## BEGIN

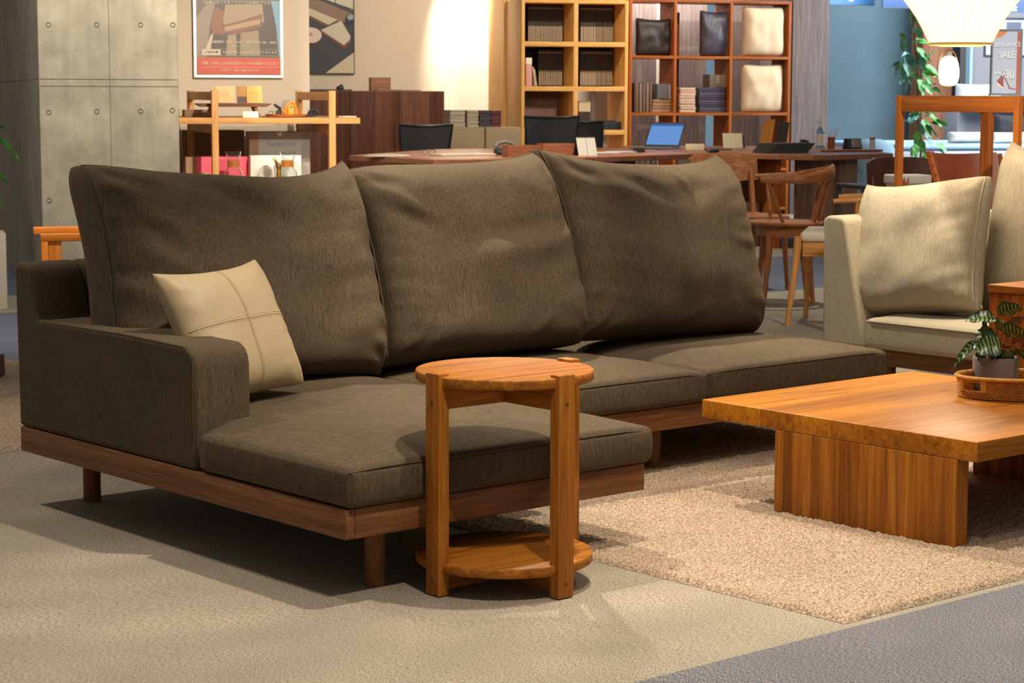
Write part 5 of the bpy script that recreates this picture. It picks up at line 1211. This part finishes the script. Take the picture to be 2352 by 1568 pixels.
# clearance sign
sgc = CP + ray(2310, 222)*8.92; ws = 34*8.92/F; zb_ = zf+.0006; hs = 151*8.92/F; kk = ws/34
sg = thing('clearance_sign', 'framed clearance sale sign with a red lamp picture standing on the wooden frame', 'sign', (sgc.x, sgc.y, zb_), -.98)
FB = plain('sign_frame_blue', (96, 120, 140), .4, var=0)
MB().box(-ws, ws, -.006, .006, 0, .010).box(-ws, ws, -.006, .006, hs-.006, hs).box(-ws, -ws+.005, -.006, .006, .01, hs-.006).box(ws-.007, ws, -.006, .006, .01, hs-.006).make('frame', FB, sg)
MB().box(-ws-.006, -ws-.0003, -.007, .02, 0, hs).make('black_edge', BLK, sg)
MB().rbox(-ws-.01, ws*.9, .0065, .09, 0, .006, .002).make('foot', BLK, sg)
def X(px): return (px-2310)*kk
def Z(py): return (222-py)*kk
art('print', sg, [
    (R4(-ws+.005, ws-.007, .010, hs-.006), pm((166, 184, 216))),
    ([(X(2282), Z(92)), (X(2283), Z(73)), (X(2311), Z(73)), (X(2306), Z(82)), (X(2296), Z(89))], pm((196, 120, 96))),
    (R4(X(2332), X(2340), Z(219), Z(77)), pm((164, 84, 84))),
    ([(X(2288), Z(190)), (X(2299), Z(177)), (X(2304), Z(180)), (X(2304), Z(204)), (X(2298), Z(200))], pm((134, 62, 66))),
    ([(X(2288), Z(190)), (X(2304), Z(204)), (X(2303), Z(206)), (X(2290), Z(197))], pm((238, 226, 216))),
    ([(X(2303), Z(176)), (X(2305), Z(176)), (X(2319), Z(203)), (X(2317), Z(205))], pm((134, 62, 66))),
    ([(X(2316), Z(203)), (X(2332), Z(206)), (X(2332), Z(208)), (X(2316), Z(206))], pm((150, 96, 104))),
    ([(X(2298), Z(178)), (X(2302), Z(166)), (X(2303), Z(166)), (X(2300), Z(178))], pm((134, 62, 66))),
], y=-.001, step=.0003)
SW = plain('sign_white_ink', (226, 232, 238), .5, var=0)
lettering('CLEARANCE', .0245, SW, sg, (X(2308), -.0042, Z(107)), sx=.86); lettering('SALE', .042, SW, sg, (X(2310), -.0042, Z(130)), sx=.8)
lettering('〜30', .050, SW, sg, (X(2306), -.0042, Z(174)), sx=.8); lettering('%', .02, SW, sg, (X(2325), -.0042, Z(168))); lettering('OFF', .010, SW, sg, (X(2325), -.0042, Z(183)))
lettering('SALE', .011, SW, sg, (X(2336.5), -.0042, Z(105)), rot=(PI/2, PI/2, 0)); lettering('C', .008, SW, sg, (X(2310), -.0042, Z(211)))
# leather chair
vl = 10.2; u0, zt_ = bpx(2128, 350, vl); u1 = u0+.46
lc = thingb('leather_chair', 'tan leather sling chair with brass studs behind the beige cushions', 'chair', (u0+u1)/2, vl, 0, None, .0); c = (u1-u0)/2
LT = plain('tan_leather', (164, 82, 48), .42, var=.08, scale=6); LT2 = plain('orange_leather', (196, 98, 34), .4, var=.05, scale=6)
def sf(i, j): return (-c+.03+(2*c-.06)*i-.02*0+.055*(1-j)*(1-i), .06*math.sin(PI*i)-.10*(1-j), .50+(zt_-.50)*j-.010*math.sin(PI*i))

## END

Directions for this task: Produce an exact copy of each line of data, skipping embedded images.

Answer to the exercise:
Write part 5 of the bpy script that recreates this picture. It picks up at line 1211. This part finishes the script. Take the picture to be 2352 by 1568 pixels.
# clearance sign
sgc = CP + ray(2310, 222)*8.92; ws = 34*8.92/F; zb_ = zf+.0006; hs = 151*8.92/F; kk = ws/34
sg = thing('clearance_sign', 'framed clearance sale sign with a red lamp picture standing on the wooden frame', 'sign', (sgc.x, sgc.y, zb_), -.98)
FB = plain('sign_frame_blue', (96, 120, 140), .4, var=0)
MB().box(-ws, ws, -.006, .006, 0, .010).box(-ws, ws, -.006, .006, hs-.006, hs).box(-ws, -ws+.005, -.006, .006, .01, hs-.006).box(ws-.007, ws, -.006, .006, .01, hs-.006).make('frame', FB, sg)
MB().box(-ws-.006, -ws-.0003, -.007, .02, 0, hs).make('black_edge', BLK, sg)
MB().rbox(-ws-.01, ws*.9, .0065, .09, 0, .006, .002).make('foot', BLK, sg)
def X(px): return (px-2310)*kk
def Z(py): return (222-py)*kk
art('print', sg, [
    (R4(-ws+.005, ws-.007, .010, hs-.006), pm((166, 184, 216))),
    ([(X(2282), Z(92)), (X(2283), Z(73)), (X(2311), Z(73)), (X(2306), Z(82)), (X(2296), Z(89))], pm((196, 120, 96))),
    (R4(X(2332), X(2340), Z(219), Z(77)), pm((164, 84, 84))),
    ([(X(2288), Z(190)), (X(2299), Z(177)), (X(2304), Z(180)), (X(2304), Z(204)), (X(2298), Z(200))], pm((134, 62, 66))),
    ([(X(2288), Z(190)), (X(2304), Z(204)), (X(2303), Z(206)), (X(2290), Z(197))], pm((238, 226, 216))),
    ([(X(2303), Z(176)), (X(2305), Z(176)), (X(2319), Z(203)), (X(2317), Z(205))], pm((134, 62, 66))),
    ([(X(2316), Z(203)), (X(2332), Z(206)), (X(2332), Z(208)), (X(2316), Z(206))], pm((150, 96, 104))),
    ([(X(2298), Z(178)), (X(2302), Z(166)), (X(2303), Z(166)), (X(2300), Z(178))], pm((134, 62, 66))),
], y=-.001, step=.0003)
SW = plain('sign_white_ink', (226, 232, 238), .5, var=0)
lettering('CLEARANCE', .0245, SW, sg, (X(2308), -.0042, Z(107)), sx=.86); lettering('SALE', .042, SW, sg, (X(2310), -.0042, Z(130)), sx=.8)
lettering('〜30', .050, SW, sg, (X(2306), -.0042, Z(174)), sx=.8); lettering('%', .02, SW, sg, (X(2325), -.0042, Z(168))); lettering('OFF', .010, SW, sg, (X(2325), -.0042, Z(183)))
lettering('SALE', .011, SW, sg, (X(2336.5), -.0042, Z(105)), rot=(PI/2, PI/2, 0)); lettering('C', .008, SW, sg, (X(2310), -.0042, Z(211)))
# leather chair
vl = 10.2; u0, zt_ = bpx(2128, 350, vl); u1 = u0+.46
lc = thingb('leather_chair', 'tan leather sling chair with brass studs behind the beige cushions', 'chair', (u0+u1)/2, vl, 0, None, .0); c = (u1-u0)/2
LT = plain('tan_leather', (164, 82, 48), .42, var=.08, scale=6); LT2 = plain('orange_leather', (196, 98, 34), .4, var=.05, scale=6)
def sf(i, j): return (-c+.03+(2*c-.06)*i-.02*0+.055*(1-j)*(1-i), .06*math.sin(PI*i)-.10*(1-j), .50+(zt_-.50)*j-.010*math.sin(PI*i))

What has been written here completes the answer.